Sometimes it’s as simple as just not standing in their way. “What? X organised a 10 man raid on a non-25 man night without asking my permission???” “Oh well, maybe that’s a good thing. Nice one, X. Do you need a healer?”

Most people who just want more of a stake in their guild will be happy with this. And it can be a win-win situation. More events for the guild = happier players.

Some guilds or raids have a more dictatorial style. Some players may also not have realised that their guild actually is a dictatorial one — it can come as a shock if you thought you were in a more democratic setup.

And equally, some challenging players want more of a stake than it is possible to give. Also, some people think they want to run events but find later that it is more work than they thought, or they go spare if not enough people sign up.

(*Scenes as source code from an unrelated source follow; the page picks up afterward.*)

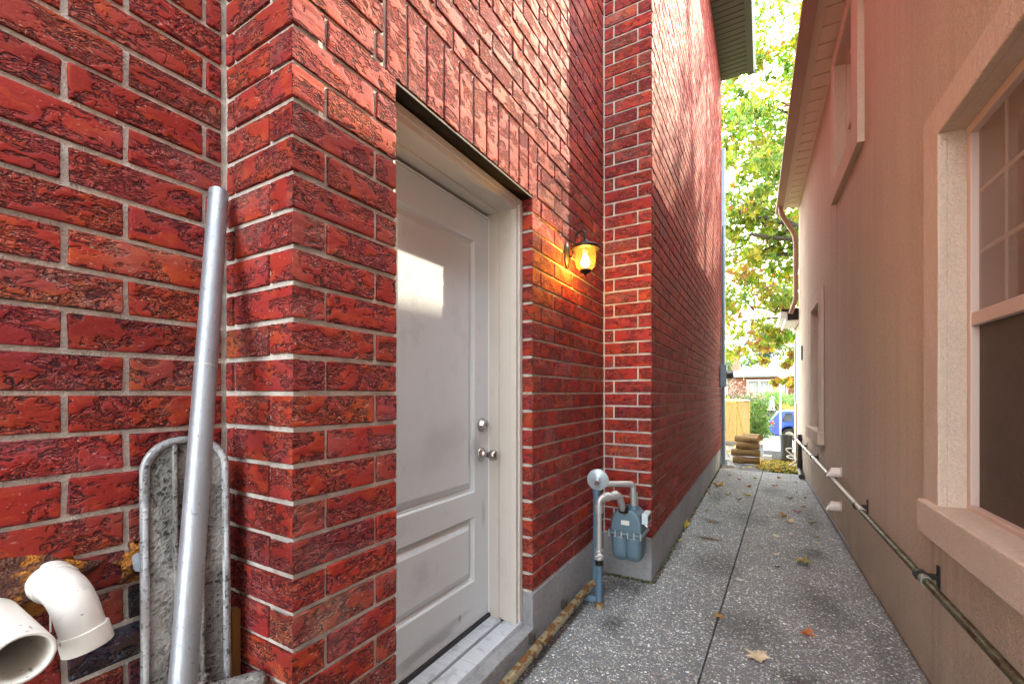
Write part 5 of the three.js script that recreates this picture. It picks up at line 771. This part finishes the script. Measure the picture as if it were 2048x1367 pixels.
{ // bungalow across the street
  const y = lev(50), g = thing('bungalow', 'low brick bungalow with pale hip roof and chimney across the street', 'house', [0, y, -50]);
  const br = std([0.26, 0.11, 0.065], 0.9, 0, { map: mortarTex.map });
  const wl = rect(-3.2, 0, 11, 2.75); rectHole(wl, -1.35, 0.55, 1.75, 2.25); rectHole(wl, 3.6, 0.9, 5.4, 2.2);
  obj('wall', [new THREE.ExtrudeGeometry(wl, { depth: 0.3, bevelEnabled: false }).translate(0, 0, -0.3), new THREE.BoxGeometry(14.2, 2.75, 8).translate(3.9, 1.375, -5.2)], br, g);
  const r = [], q = (a, b, c, d) => r.push(...a, ...b, ...c, ...a, ...c, ...d), E = 2.72; const A = [-3.7, E, 0.5], B = [11.5, E, 0.5], C = [11.5, E, -9.8], D = [-3.7, E, -9.8], P = [1.4, 4.9, -4.6], Q = [6.4, 4.9, -4.6]; q(A, B, Q, P); q(B, C, Q, Q); q(C, D, P, Q); q(D, A, P, P); const rg = new THREE.BufferGeometry(); rg.setAttribute('position', new THREE.BufferAttribute(new Float32Array(r), 3)); rg.computeVertexNormals();
  obj('roof', [rg], std([0.52, 0.50, 0.48], 0.85, 0, { side: THREE.DoubleSide, map: cementTex.map, color: new THREE.Color().setRGB(0.95, 0.95, 0.95) }), g);
  obj('gutter', [new THREE.BoxGeometry(15.2, 0.14, 0.12).translate(3.9, E - 0.04, 0.52)], std([0.12, 0.13, 0.13], 0.5), g); obj('eave', [new THREE.BoxGeometry(15.1, 0.05, 0.5).translate(3.9, E - 0.12, 0.25)], whiteMat, g);
  obj('chimney', [new RoundedBoxGeometry(0.62, 3.6, 0.8, 1, 0.02).translate(-2.45, 3.15, -1.2)], std([0.30, 0.12, 0.09], 0.9), g); obj('chimney_cap', [new RoundedBoxGeometry(0.72, 0.12, 0.9, 1, 0.02).translate(-2.45, 4.98, -1.2)], cementMat, g);
  const win = (x0, x1, y0, y1, n) => { const w = new THREE.Group(); w.name = 'window'; g.add(w); const f = []; f.push(new THREE.BoxGeometry(x1 - x0 + 0.2, 0.1, 0.12).translate((x0 + x1) / 2, y1, 0.0), new THREE.BoxGeometry(x1 - x0 + 0.3, 0.1, 0.2).translate((x0 + x1) / 2, y0, 0.03)); for (let i = 0; i <= n; i++) f.push(new THREE.BoxGeometry(0.11, y1 - y0 - 0.1, 0.1).translate(mix(x0, x1, i / n), (y0 + y1) / 2, 0)); obj('frame', f, whiteMat, w); for (let i = 0; i < n; i++) obj('pane', [new THREE.BoxGeometry((x1 - x0) / n - 0.11, y1 - y0 - 0.1, 0.004).translate(mix(x0, x1, (i + 0.5) / n), (y0 + y1) / 2, -0.04)], glassMat, w); const cg = new THREE.PlaneGeometry(x1 - x0, y1 - y0, 80, 1), cp = cg.attributes.position; for (let i = 0; i < cp.count; i++) cp.setZ(i, 0.04 * Math.sin(cp.getX(i) * 22)); cg.computeVertexNormals(); obj('curtain', [cg.translate((x0 + x1) / 2, (y0 + y1) / 2, -0.2)], std([0.26, 0.27, 0.26], 0.9, 0, { side: THREE.DoubleSide }), w, { uv: false }); };
  win(-1.35, 1.75, 0.55, 2.25, 3); win(3.6, 5.4, 0.9, 2.2, 2);
  obj('porch_post', [new THREE.BoxGeometry(0.14, 2.5, 0.14).translate(2.0, 1.25, 0.35)], whiteMat, g);
}
function farTree(label, x, t, h, rad, seed, dark) {
  const g = thing('far_tree', label, 'tree', [x, lev(t), -t]), R = rng(seed), cl = []; obj('trunk', [limb(V(0, 0, 0), V(0.1, h * 0.6, 0), 0.3, 0.12, 0, 1), limb(V(0, h * 0.35, 0), V(rad * 0.5, h * 0.65, 0.3), 0.12, 0.04, 0.2, 2), limb(V(0, h * 0.4, 0), V(-rad * 0.5, h * 0.7, 0.3), 0.12, 0.04, 0.2, 3)], barkMat, g);
  for (let i = 0; i < 120; i++) { const a = R() * 6.28, z = R() * 2 - 1, r = Math.cbrt(R()), c = Math.sqrt(1 - z * z); cl.push([rad * r * c * Math.cos(a), h * 0.62 + h * 0.36 * r * z, rad * r * c * Math.sin(a), 1, R()]); }
  leafCloud('crown', cl, 40, 0.34, lf.oval, (r, c) => { const k = 0.7 + 0.6 * c[4]; return dark ? [0.045 * k, 0.11 * k, 0.045 * k] : [0.16 * k, 0.24 * k, 0.05 * k]; }, seed + 3, g, [rad * 0.16, h * 0.06]);
}
farTree('dark green tree right behind the bungalow chimney', 0.4, 64, 9.5, 3.6, 301, true); farTree('light green tree left of the bungalow chimney', -5.4, 62, 6.5, 2.6, 311, false); farTree('tall green tree behind the right end of the bungalow', 7.5, 66, 11, 4.5, 321, true);
{
  const cab = (y, lab) => { const pts = []; for (let i = 0; i <= 20; i++) { const x = -20 + i * 2; pts.push(V(x, y + 0.0012 * x * x, -27)); } tag(obj('overhead_cable', [new THREE.TubeGeometry(new THREE.CatmullRomCurve3(pts), 60, 0.018, 6)], blackMat, scene, { uv: false }), lab, 'cable'); };
  cab(4.55, 'upper thin cable crossing the sky over the street'); cab(3.95, 'lower thin cable crossing the sky over the street');
}

const renderer = new THREE.WebGLRenderer({ antialias: true });
renderer.setSize(1024, 683); renderer.toneMapping = THREE.LinearToneMapping; renderer.toneMappingExposure = EXPOSURE;
renderer.shadowMap.enabled = true;
renderer.render(scene, camera);
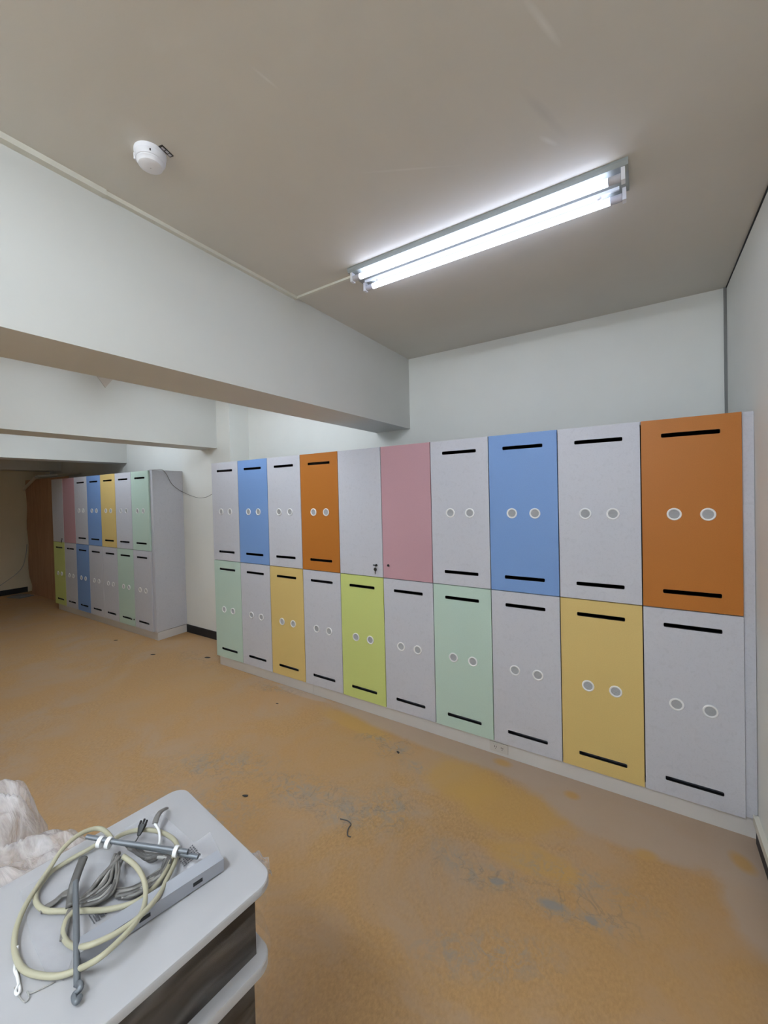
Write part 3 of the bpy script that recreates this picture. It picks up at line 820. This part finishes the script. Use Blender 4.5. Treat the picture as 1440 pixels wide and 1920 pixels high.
for i, pts in enumerate([[(2.6789, -2.0871, 0.9324), (2.6804, -2.1055, 0.9262), (2.6839, -2.1283, 0.9205), (2.6823, -2.1427, 0.9097), (2.6863, -2.1627, 0.9092)], [(2.662, -2.0804, 0.9277), (2.679, -2.107, 0.9247), (2.6832, -2.1249, 0.9141), (2.6819, -2.1407, 0.909), (2.6922, -2.1586, 0.9079)], [(2.6812, -2.0824, 0.9283), (2.6815, -2.1026, 0.9238), (2.6942, -2.1265, 0.9185), (2.6948, -2.1418, 0.9108), (2.6845, -2.1638, 0.9076)], [(2.6621, -2.0886, 0.9308), (2.6759, -2.104, 0.9204), (2.6966, -2.1244, 0.9168), (2.6969, -2.1439, 0.9132), (2.686, -2.1691, 0.9071)], [(2.6745, -2.0832, 0.9261), (2.6836, -2.1011, 0.9228), (2.6924, -2.1218, 0.9144), (2.7038, -2.1412, 0.9135), (2.7024, -2.1616, 0.9084)], [(2.6715, -2.0881, 0.9322), (2.6883, -2.1052, 0.925), (2.7087, -2.1213, 0.9206), (2.7037, -2.1437, 0.9127), (2.702, -2.1616, 0.9107)], [(2.6668, -2.083, 0.9285), (2.6784, -2.0989, 0.9185), (2.71, -2.1203, 0.9143), (2.711, -2.1448, 0.9122), (2.6928, -2.1661, 0.9094)], [(2.6743, -2.0818, 0.9294), (2.6855, -2.1011, 0.9173), (2.7123, -2.1198, 0.914), (2.7196, -2.1426, 0.9128), (2.6984, -2.1623, 0.9087)], [(2.6679, -2.09, 0.9284), (2.701, -2.1038, 0.9255), (2.7206, -2.1181, 0.9169), (2.7195, -2.1405, 0.9107), (2.6935, -2.1665, 0.9085)], [(2.6858, -2.0844, 0.931), (2.6899, -2.097, 0.9179), (2.7266, -2.1219, 0.9199), (2.7271, -2.1435, 0.9136), (2.7047, -2.1661, 0.91)], [(2.6692, -2.087, 0.9282), (2.7031, -2.1011, 0.9239), (2.7299, -2.1207, 0.9182), (2.7273, -2.1403, 0.9123), (2.6975, -2.1703, 0.9089)]] + [[(2.6563, -2.0625, 0.9244), (2.6983, -2.0542, 0.9204), (2.746, -2.0253, 0.9151), (2.7685, -2.0346, 0.9158), (2.7593, -2.0628, 0.9112), (2.7506, -2.1004, 0.9126), (2.7175, -2.1228, 0.9089)], [(2.6532, -2.0597, 0.9242), (2.6994, -2.051, 0.9172), (2.7449, -2.0278, 0.9138), (2.7565, -2.0305, 0.9093), (2.7561, -2.0657, 0.9093), (2.7493, -2.0948, 0.9073), (2.7137, -2.1199, 0.9062)], [(2.6463, -2.06, 0.9195), (2.6909, -2.0498, 0.9177), (2.7391, -2.0281, 0.9135), (2.7589, -2.0372, 0.908), (2.7561, -2.0666, 0.9105), (2.749, -2.1003, 0.9092), (2.7151, -2.1234, 0.9064)], [(2.6571, -2.059, 0.9226), (2.7095, -2.0495, 0.9172), (2.7425, -2.0236, 0.9122), (2.7621, -2.0408, 0.9125), (2.7674, -2.0688, 0.9117), (2.7504, -2.0987, 0.907), (2.7203, -2.1235, 0.9085)], [(2.6626, -2.0631, 0.9251), (2.6992, -2.0495, 0.9153), (2.738, -2.0289, 0.9123), (2.7712, -2.0406, 0.9128), (2.7635, -2.0727, 0.911), (2.7551, -2.1001, 0.9129), (2.7238, -2.12, 0.9079)], [(2.6607, -2.0603, 0.9215), (2.7119, -2.0554, 0.9213), (2.7286, -2.0279, 0.9116), (2.768, -2.0404, 0.91), (2.7627, -2.0728, 0.9139), (2.7538, -2.1008, 0.9098), (2.7311, -2.1204, 0.909)], [(2.6635, -2.0595, 0.9204), (2.7052, -2.0482, 0.916), (2.7344, -2.0233, 0.9122), (2.7645, -2.0413, 0.9083), (2.7657, -2.075, 0.9135), (2.7571, -2.0966, 0.9071), (2.7329, -2.1185, 0.9083)], [(2.672, -2.0558, 0.9219), (2.7129, -2.0467, 0.9169), (2.7346, -2.0186, 0.9118), (2.7694, -2.0445, 0.9147), (2.7658, -2.0725, 0.9097), (2.7607, -2.0994, 0.9079), (2.7331, -2.1202, 0.908)], [(2.6677, -2.0551, 0.9227), (2.7087, -2.0443, 0.9153), (2.7413, -2.0228, 0.914), (2.7706, -2.0527, 0.9158), (2.7695, -2.0728, 0.9083), (2.7614, -2.099, 0.9109), (2.7393, -2.1171, 0.9065)], [(2.6737, -2.0562, 0.9192), (2.7121, -2.0471, 0.9146), (2.727, -2.0179, 0.9106), (2.7614, -2.0464, 0.9085), (2.7739, -2.0786, 0.9133), (2.7554, -2.1032, 0.9089), (2.7407, -2.1196, 0.9098)], [(2.6739, -2.0532, 0.9236), (2.7163, -2.053, 0.9181), (2.7382, -2.0197, 0.9137), (2.7666, -2.0514, 0.91), (2.7701, -2.0761, 0.9088), (2.76, -2.1043, 0.9114), (2.7396, -2.1218, 0.9086)], [(2.6745, -2.0542, 0.9187), (2.7148, -2.0513, 0.9154), (2.7341, -2.0179, 0.9119), (2.7718, -2.0512, 0.9138), (2.7699, -2.0816, 0.9137), (2.7603, -2.1002, 0.9077), (2.7497, -2.1174, 0.9093)], [(2.68, -2.0541, 0.9208), (2.7196, -2.0512, 0.9191), (2.724, -2.0203, 0.9108), (2.7778, -2.0554, 0.9144), (2.7756, -2.0824, 0.9111), (2.7672, -2.1043, 0.9114), (2.7396, -2.1171, 0.9061)], [(2.6827, -2.0525, 0.9251), (2.7219, -2.0486, 0.913), (2.7328, -2.0233, 0.9137), (2.7687, -2.055, 0.9088), (2.7697, -2.0821, 0.9102), (2.7648, -2.1052, 0.9079), (2.7425, -2.1184, 0.9066)]]):
    bm = bmesh.new()
    tube_mesh(bm, pts, 0.0032 if i % 3 else 0.0042, 7)
    o = obj('cable_strand', bm, (M['greycable'], M['darkgrey'], M['lightgrey'], M['greycable'], M['darkgrey'])[i % 5], gb, True)
bm = bmesh.new()
tube_mesh(bm, [(2.621, -2.131, 0.935), (2.6435, -2.1486, 0.932), (2.6632, -2.1625, 0.93), (2.6741, -2.1709, 0.92), (2.691, -2.1793, 0.914)], [0.0085, 0.0075], 10, 0.75)
sl = obj('cable_sleeve', bm, M['darkgrey'], gb, True)
bm = bmesh.new()
tube_mesh(bm, [(2.6588, -2.1655, 0.915), (2.6457, -2.1742, 0.91), (2.6451, -2.1864, 0.907), (2.6431, -2.1992, 0.906), (2.6406, -2.2087, 0.905)], [0.008, 0.0105], 10, 0.4)
obj('flat_connector', bm, M['greycable'], gb, True)
bm = bmesh.new()
tube_mesh(bm, [(2.6945, -2.1791, 0.912), (2.7068, -2.1896, 0.91), (2.7291, -2.2018, 0.909), (2.7417, -2.2077, 0.908)], 0.006, 8, 0.5)
obj('cable_tail', bm, M['greycable'], gb, True)
# rods
rod = thing('metal_rods', 'pair of grey metal rods held by white clamps across the cables', 'rod', (0, 0, 0))
for pts, rr in (([(2.5878, -2.1113, 0.952), (2.8136, -1.9986, 0.925)], 0.0046), ([(2.6304, -2.103, 0.958), (2.7953, -2.0095, 0.936)], 0.0048)):
    bm = bmesh.new()
    tube_mesh(bm, pts, rr, 12, curve=False)
    obj('rod', bm, M['steel'], rod, 0.6)
ra = [Vector(p) for p in [(2.6304, -2.103, 0.958), (2.7953, -2.0095, 0.936)]]
rdir = (ra[1] - ra[0]).normalized()
for p in [(2.6309, -2.1026, 0.953), (2.6484, -2.0944, 0.953), (2.7741, -2.0219, 0.937)]:
    bm = bmesh.new()
    c0 = Vector(p)
    tube_mesh(bm, [c0 - rdir * 0.004, c0 + rdir * 0.004], 0.0105, 12, curve=False)
    obj('clamp_ring', bm, M['vent'], rod, 0.6)
rc = thing('hooked_rod', 'single grey rod with a hooked end pointing to the near edge of the white top', 'rod', (0, 0, 0))
bm = bmesh.new()
tube_mesh(bm, [(2.6735, -2.1637, 0.94), (2.7748, -2.2001, 0.93), (2.8424, -2.225, 0.91)], 0.0048, 12, curve=False)
obj('rod', bm, M['steel'], rc, 0.6)
bm = bmesh.new()
tube_mesh(bm, [(2.8434, -2.2254, 0.911), (2.8474, -2.2237, 0.914), (2.8561, -2.2249, 0.914), (2.8537, -2.2298, 0.91), (2.8537, -2.2331, 0.909), (2.8616, -2.2352, 0.909), (2.8672, -2.2338, 0.909), (2.8629, -2.2289, 0.909)], 0.0042, 10)
obj('rod_hook', bm, M['steel'], rc, True)
# curved connector and black plug
cn = thing('curved_connector', 'curved grey cable end standing up near the back corner of the white top', 'cable', (0, 0, 0))
bm = bmesh.new()
tube_mesh(bm, [(2.6064, -1.9504, 0.912), (2.6287, -1.9748, 0.93), (2.6443, -1.9921, 0.935), (2.6523, -2.0014, 0.93)], 0.0065, 10, 0.5)
obj('connector_body', bm, M['greycable'], cn, True)
bm = bmesh.new()
tube_mesh(bm, [(2.6511, -2.0008, 0.929), (2.6706, -2.0024, 0.922), (2.6876, -2.0097, 0.915), (2.6974, -2.0173, 0.912)], 0.0028, 8)
obj('connector_wire', bm, M['vent'], cn, True)
pl = thing('black_plug', 'small black plug on a thin wire above the metal rods', 'plug', (0, 0, 0))
bm = bmesh.new()
pp = [Vector(p) for p in [(2.6256, -2.0154, 0.925), (2.6317, -2.0228, 0.92), (2.6366, -2.0296, 0.916)]]
tube_mesh(bm, pp, [0.0095, 0.004], 8, 0.6)
d0 = (pp[0] - pp[1]).normalized()
for s in (-1, 0, 1):
    sdv = d0.cross(Vector((0, 0, 1))).normalized() * (0.006 * s)
    tube_mesh(bm, [pp[0] + sdv, pp[0] + sdv * 1.1 + d0 * (0.012 - 0.003 * abs(s))], 0.0026, 6, curve=False)
obj('plug_body', bm, M['black'], pl, 0.7)
bm = bmesh.new()
tube_mesh(bm, [(2.6354, -2.029, 0.915), (2.641, -2.036, 0.913), (2.6446, -2.0459, 0.912)], 0.0015, 6)
obj('plug_wire', bm, M['darkgrey'], pl, True)
wl = thing('white_wire_loop', 'thin white wire twisted into small loops at the left of the white top', 'wire', (0, 0, 0))
bm = bmesh.new()
tube_mesh(bm, [(2.6875, -2.2551, 0.91), (2.7045, -2.2611, 0.906), (2.7218, -2.2681, 0.904), (2.7364, -2.2692, 0.903), (2.7568, -2.272, 0.903), (2.7686, -2.2746, 0.904), (2.77, -2.278, 0.904), (2.7632, -2.2784, 0.904), (2.758, -2.2752, 0.904), (2.7546, -2.2723, 0.905), (2.7421, -2.2698, 0.904), (2.7264, -2.2679, 0.905)], 0.0021, 7)
obj('wire_strand', bm, M['vent'], wl, True)
bm = bmesh.new()
tube_mesh(bm, [(2.7523, -2.2767, 0.902), (2.7737, -2.2768, 0.902), (2.791, -2.2747, 0.902), (2.7889, -2.2689, 0.902), (2.7762, -2.268, 0.902), (2.7847, -2.2658, 0.902), (2.7913, -2.2545, 0.902), (2.7989, -2.2394, 0.902)], 0.0010, 6)
obj('wire_end', bm, M['lightgrey'], wl, True)

# ------------------------------------------------------------------ debris on the floor
def chip(loc, size, rz, label, m='debris', flat=0.3):
    bm = bmesh.new()
    bmesh.ops.create_icosphere(bm, subdivisions=2, radius=1.0)
    sd_ = loc[0] * 13
    for v in bm.verts:
        k = 1 + 0.35 * noise.noise(v.co * 1.6 + Vector((sd_, 0, 0)))
        v.co = Vector((v.co.x * size * k, v.co.y * size * 0.45 * k, (v.co.z + 1) * size * flat * 0.5))
    o = obj('floor_chip', bm, M[m], None, 0.9, loc=(loc[0], loc[1], 0.0))
    o.rotation_euler = (0, 0, rz)
    tag(o, label, 'debris')
chip((1.71, -1.03), 0.019, 0.4, 'small black chip on the floor just beyond the white stand')
chip((2.255, -0.27), 0.016, -0.6, 'dark chip at the end of the grey crack in the floor below the white doors')
chip((-0.26, 0.065), 0.035, 0.3, 'dark splinter on the floor left of the mint door corner', flat=0.15)
chip((-0.86, -0.18), 0.03, 0.5, 'dark splinter on the floor in front of the far locker side panel', flat=0.15)
chip((-1.72, -0.16), 0.025, 0.5, 'tiny chip on the floor before the far locker plinth', flat=0.15)
chip((1.10, -0.23), 0.014, 0.2, 'small dark chip on the floor below the first yellow door', flat=0.2)
bm = bmesh.new()
tube_mesh(bm, [(2.27, -0.885, 0.003), (2.31, -0.875, 0.003), (2.34, -0.885, 0.004), (2.345, -0.915, 0.004), (2.365, -0.945, 0.003), (2.385, -0.945, 0.003)], 0.0028, 6)
tag(obj('bent_wire', bm, M['darkgrey'], None, True), 'short bent grey wire lying on the floor beyond the stand corner', 'wire')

Once you get to this point, it’s almost always better for the person to leave gracefully and go find another guild. Because they won’t get what they want from the current one.


So, people may challenge the leadership for different reasons. Perhaps they feel excluded from a clique, perhaps they genuinely want to help, perhaps they want to take more of a stake in the guild (and these are not mutually exclusive).

But sometimes they are just miserable because they’re burned out and bored, and clutching at straws for things they can do to try to make the game more fun for them.

And the only answer to burnout is to take a break. As a guild leader, you can try to handle this gracefully. If the person deserves the benefit of the doubt, leave them an opening to come back. Things are never quite the same after a bout of burnout but they can be fine. People can rearrange their game priorities and try to avoid any drama happening again.

This is another case where a little compassion will help. And in this case, leaving the guild really won’t solve any problems for people.

Should I stay or should I go?

As general advice, if you find that you have major issues with guild leadership, it’s time to think about leaving. It doesn’t matter if you are an officer or a founder member.  It doesn’t matter if you are right or wrong. The amount of drama that you’d have to cause to get anything to change is likely not worth it. And no one will thank you for it either.

Life isn’t fair. But sometimes you owe it to yourself to get out of an environment that will only make you miserable. I’ve been this kind of troublemaker, and I was happier once I left.

And guild leaders: Don’t be too quick to label people as assholes or troublemakers. They may have valid points that they are bringing in inappropriate ways. They may just be miserable. It doesn’t mean that you’re wrong to deal with them swiftly but don’t be too quick to take it personally. And sometimes dealing with them may just mean sitting down to listen.